We had very high expectations for our dinner at the legendary “White Rabbit“, which ranks 15th among the “World’s 50 Best Restaurants”. We both tried the “Russian Revolution” menu with 15 courses for 10,000 rubles each. We liked the fact that traditional Russian products are in the foreground in every course and that the taste interplay of the individual ingredients is mostly convincing. There are deductions for the service and the ambience. For this price, I don’t think it’s justified to be crammed elbow to elbow on a bench. If you want to treat yourself to a special experience here, we recommend the Chef’s Table.
The cheaper, but equally interesting alternative is offered by the Selfie restaurant, which belongs to the same group. The signature menu “Non-Industrial” costs 5,500 rubles and includes 9 courses. I thought the first three courses were great and after that I was more and more bored from the constantly repeating sumptuous sauce component (each course contains an incredible amount of “Gschlürz”).
Both restaurants also offer à la carte dining.
Our number 1 tried restaurant in Moscow is Twins Garden. Since we stopped here at lunchtime, we unfortunately couldn’t try one of the two tasting menus (6,500 or 8,000 rubles), which are only served in the evening – but the farm-to-table concept (the restaurant belongs to a farm) and the bright, spacious interior convinced us.
Reservations are recommended for all the restaurants mentioned here.
More practical travel tips for Moscow
- The overnight stay in a double room standard incl. breakfast at the Hotel Metropol costs from 270 CHF / night.
- To enter Russia, you need a visa as a Swiss citizen. In addition to a valid passport and a letter of invitation from the hotel (which is issued by the Hotel Metropol), you need a confirmation of the required insurance coverage from the health insurance company. We had our visas applied for through the visa service of Siberiak. If you have an invitation and enough time to spare, the service including visa fee costs 140 CHF.
- According to the current flight schedule, Swiss offers direct flights from Zurich to Moscow-Domodedovo every day.
- The journey from Domodedovo Airport to the city centre takes around 75 minutes and costs around 3,500 rubles with a taxi organised by the hotel. It is cheaper with shared taxis or public transport (Aeroexpress train/metro).
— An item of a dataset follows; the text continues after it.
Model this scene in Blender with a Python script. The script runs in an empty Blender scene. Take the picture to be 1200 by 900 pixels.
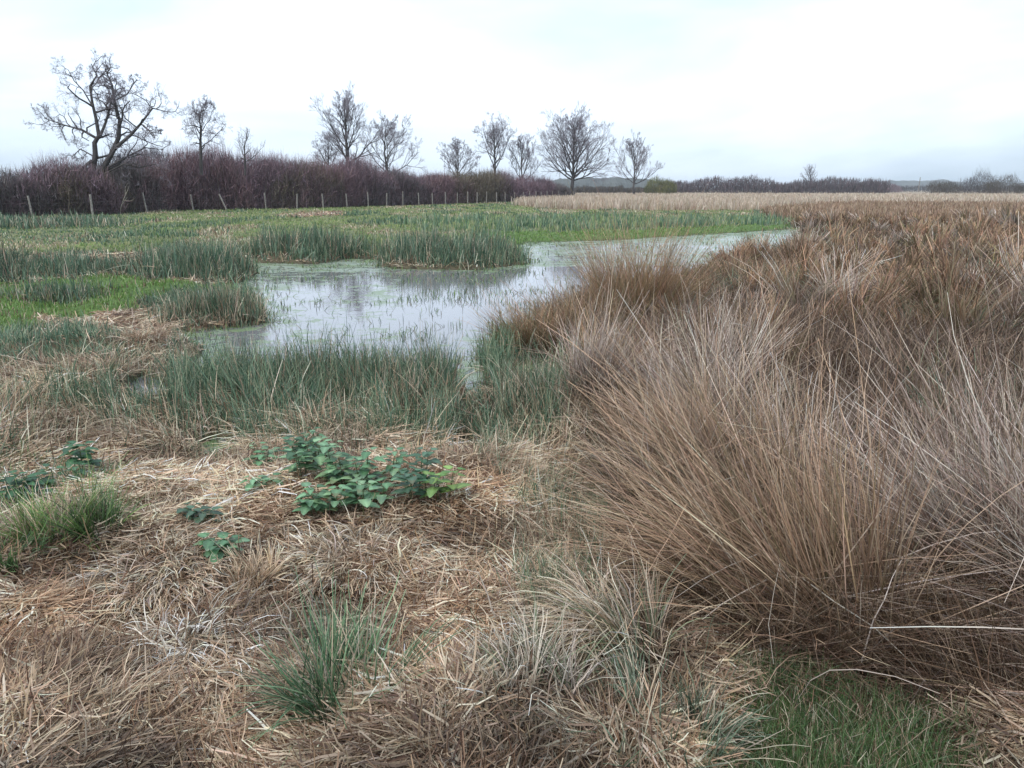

- Right next to the Metropol Hotel is the Teatralnaya metro station on line 2 – a metro ride costs 55 rubles.
- To prepare for our trip to Moscow, I read the tips in the Wallpaper City Guide and the recommendations at Spotted by Locals.
- In many places, a glass of wine is practically the same price as a high-proof drink (if not more expensive).
Note: our trip was supported by the Hotel Metropol. All impressions and opinions are, as always, ours.